## [WRITTEN TASK]
From the first line of the data below, copy each line up to the one containing "V_, Q_ = GF.nets();", and include that line too.

## [COLLECTED MATERIAL]
- - - - - - -

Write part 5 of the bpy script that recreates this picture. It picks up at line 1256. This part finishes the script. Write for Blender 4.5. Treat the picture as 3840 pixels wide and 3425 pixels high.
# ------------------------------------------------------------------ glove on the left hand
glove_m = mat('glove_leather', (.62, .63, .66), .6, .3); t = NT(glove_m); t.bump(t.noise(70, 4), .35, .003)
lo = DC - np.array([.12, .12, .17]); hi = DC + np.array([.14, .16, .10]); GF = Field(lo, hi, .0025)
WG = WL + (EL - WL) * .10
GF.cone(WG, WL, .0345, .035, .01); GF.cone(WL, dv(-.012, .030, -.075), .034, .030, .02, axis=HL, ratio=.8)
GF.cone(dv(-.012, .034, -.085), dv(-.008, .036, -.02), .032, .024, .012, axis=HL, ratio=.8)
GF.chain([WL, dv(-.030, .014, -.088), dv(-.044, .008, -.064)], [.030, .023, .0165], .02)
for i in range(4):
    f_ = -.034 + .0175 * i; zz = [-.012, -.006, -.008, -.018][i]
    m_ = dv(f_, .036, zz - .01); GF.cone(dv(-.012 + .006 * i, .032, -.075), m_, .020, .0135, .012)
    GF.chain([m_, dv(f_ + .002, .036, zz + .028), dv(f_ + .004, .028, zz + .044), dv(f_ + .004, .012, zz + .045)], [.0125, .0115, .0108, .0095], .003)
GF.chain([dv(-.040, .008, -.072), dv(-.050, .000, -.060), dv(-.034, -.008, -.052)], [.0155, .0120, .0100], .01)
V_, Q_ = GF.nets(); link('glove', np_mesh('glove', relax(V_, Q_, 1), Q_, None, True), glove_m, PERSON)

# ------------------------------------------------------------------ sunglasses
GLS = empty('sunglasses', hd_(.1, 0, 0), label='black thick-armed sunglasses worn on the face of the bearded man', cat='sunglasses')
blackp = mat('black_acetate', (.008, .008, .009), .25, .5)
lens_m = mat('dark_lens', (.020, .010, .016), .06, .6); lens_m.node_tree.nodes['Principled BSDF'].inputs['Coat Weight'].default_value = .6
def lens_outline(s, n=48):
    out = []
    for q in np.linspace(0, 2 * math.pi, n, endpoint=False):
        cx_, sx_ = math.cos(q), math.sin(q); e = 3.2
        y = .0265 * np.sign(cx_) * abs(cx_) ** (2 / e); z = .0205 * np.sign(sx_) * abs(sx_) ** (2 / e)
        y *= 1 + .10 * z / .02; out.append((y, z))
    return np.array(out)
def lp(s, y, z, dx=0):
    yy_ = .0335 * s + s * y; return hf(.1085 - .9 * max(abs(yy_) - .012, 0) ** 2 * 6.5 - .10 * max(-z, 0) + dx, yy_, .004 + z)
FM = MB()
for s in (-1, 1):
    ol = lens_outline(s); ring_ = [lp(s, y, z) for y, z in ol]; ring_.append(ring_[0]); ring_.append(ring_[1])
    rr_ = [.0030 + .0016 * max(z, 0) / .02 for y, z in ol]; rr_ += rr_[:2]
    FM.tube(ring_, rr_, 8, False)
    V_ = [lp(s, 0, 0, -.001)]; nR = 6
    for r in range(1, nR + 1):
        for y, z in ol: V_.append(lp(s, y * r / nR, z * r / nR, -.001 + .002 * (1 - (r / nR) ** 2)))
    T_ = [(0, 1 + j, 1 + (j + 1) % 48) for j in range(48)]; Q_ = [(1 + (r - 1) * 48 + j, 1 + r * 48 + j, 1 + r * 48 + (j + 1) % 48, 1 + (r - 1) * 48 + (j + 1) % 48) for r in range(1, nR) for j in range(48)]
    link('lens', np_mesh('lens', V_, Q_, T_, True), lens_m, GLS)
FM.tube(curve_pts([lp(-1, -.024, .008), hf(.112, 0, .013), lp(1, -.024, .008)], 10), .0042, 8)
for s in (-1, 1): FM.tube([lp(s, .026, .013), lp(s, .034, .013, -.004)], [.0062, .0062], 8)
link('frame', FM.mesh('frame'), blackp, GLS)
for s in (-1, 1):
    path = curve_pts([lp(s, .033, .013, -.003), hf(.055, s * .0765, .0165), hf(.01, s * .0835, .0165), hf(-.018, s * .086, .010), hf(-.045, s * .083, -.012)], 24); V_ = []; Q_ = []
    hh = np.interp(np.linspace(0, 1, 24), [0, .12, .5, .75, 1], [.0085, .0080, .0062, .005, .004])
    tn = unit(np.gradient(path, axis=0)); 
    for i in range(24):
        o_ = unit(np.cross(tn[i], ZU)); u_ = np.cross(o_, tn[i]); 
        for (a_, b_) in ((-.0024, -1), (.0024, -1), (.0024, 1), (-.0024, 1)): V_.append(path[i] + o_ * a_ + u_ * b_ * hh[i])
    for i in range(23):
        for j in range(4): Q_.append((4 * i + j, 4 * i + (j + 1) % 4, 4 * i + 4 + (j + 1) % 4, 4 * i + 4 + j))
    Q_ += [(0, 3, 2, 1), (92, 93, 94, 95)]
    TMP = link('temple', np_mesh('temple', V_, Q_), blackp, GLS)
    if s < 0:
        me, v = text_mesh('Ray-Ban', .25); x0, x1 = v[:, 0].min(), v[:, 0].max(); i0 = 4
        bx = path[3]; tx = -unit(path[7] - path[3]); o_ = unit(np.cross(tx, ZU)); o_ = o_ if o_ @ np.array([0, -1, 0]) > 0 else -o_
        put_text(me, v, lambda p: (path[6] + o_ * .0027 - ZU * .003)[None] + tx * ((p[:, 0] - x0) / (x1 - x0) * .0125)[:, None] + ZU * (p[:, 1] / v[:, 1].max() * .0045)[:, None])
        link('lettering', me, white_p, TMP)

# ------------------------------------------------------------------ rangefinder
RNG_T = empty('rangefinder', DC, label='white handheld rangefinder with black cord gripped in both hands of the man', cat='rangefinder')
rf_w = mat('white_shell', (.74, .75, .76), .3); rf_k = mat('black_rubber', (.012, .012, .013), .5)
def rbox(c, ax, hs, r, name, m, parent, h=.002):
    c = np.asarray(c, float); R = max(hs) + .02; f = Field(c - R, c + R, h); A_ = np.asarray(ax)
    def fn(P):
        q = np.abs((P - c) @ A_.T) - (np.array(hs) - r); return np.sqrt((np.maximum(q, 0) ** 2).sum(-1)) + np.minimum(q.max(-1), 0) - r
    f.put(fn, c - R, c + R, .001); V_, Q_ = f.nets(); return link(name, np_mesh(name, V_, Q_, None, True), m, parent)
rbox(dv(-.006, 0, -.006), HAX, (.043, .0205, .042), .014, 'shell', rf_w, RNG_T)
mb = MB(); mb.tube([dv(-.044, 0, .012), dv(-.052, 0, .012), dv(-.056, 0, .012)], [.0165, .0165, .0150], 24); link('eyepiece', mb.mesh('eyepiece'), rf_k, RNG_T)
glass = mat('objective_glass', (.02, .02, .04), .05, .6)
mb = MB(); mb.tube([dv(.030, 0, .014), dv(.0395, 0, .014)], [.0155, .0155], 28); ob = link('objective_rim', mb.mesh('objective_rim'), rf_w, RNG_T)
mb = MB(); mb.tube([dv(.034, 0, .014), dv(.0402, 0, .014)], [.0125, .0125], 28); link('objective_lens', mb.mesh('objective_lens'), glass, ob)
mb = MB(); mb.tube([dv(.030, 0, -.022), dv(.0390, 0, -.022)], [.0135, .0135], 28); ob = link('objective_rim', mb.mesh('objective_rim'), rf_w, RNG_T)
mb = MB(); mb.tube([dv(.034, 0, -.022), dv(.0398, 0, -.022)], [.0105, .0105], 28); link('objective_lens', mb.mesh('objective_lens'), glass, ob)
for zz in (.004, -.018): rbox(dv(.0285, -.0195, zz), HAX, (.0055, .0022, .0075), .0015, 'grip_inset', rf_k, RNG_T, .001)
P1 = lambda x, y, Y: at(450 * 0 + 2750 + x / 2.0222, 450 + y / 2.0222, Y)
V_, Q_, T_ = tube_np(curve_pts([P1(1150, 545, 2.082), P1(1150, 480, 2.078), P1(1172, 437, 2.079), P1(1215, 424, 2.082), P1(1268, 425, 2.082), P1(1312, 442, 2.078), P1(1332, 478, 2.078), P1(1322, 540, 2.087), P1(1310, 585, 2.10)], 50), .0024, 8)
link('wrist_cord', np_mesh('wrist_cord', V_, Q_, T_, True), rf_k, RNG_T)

- - - - - - -

## [FINISHED TASK]
Write part 5 of the bpy script that recreates this picture. It picks up at line 1256. This part finishes the script. Write for Blender 4.5. Treat the picture as 3840 pixels wide and 3425 pixels high.
# ------------------------------------------------------------------ glove on the left hand
glove_m = mat('glove_leather', (.62, .63, .66), .6, .3); t = NT(glove_m); t.bump(t.noise(70, 4), .35, .003)
lo = DC - np.array([.12, .12, .17]); hi = DC + np.array([.14, .16, .10]); GF = Field(lo, hi, .0025)
WG = WL + (EL - WL) * .10
GF.cone(WG, WL, .0345, .035, .01); GF.cone(WL, dv(-.012, .030, -.075), .034, .030, .02, axis=HL, ratio=.8)
GF.cone(dv(-.012, .034, -.085), dv(-.008, .036, -.02), .032, .024, .012, axis=HL, ratio=.8)
GF.chain([WL, dv(-.030, .014, -.088), dv(-.044, .008, -.064)], [.030, .023, .0165], .02)
for i in range(4):
    f_ = -.034 + .0175 * i; zz = [-.012, -.006, -.008, -.018][i]
    m_ = dv(f_, .036, zz - .01); GF.cone(dv(-.012 + .006 * i, .032, -.075), m_, .020, .0135, .012)
    GF.chain([m_, dv(f_ + .002, .036, zz + .028), dv(f_ + .004, .028, zz + .044), dv(f_ + .004, .012, zz + .045)], [.0125, .0115, .0108, .0095], .003)
GF.chain([dv(-.040, .008, -.072), dv(-.050, .000, -.060), dv(-.034, -.008, -.052)], [.0155, .0120, .0100], .01)
V_, Q_ = GF.nets(); link('glove', np_mesh('glove', relax(V_, Q_, 1), Q_, None, True), glove_m, PERSON)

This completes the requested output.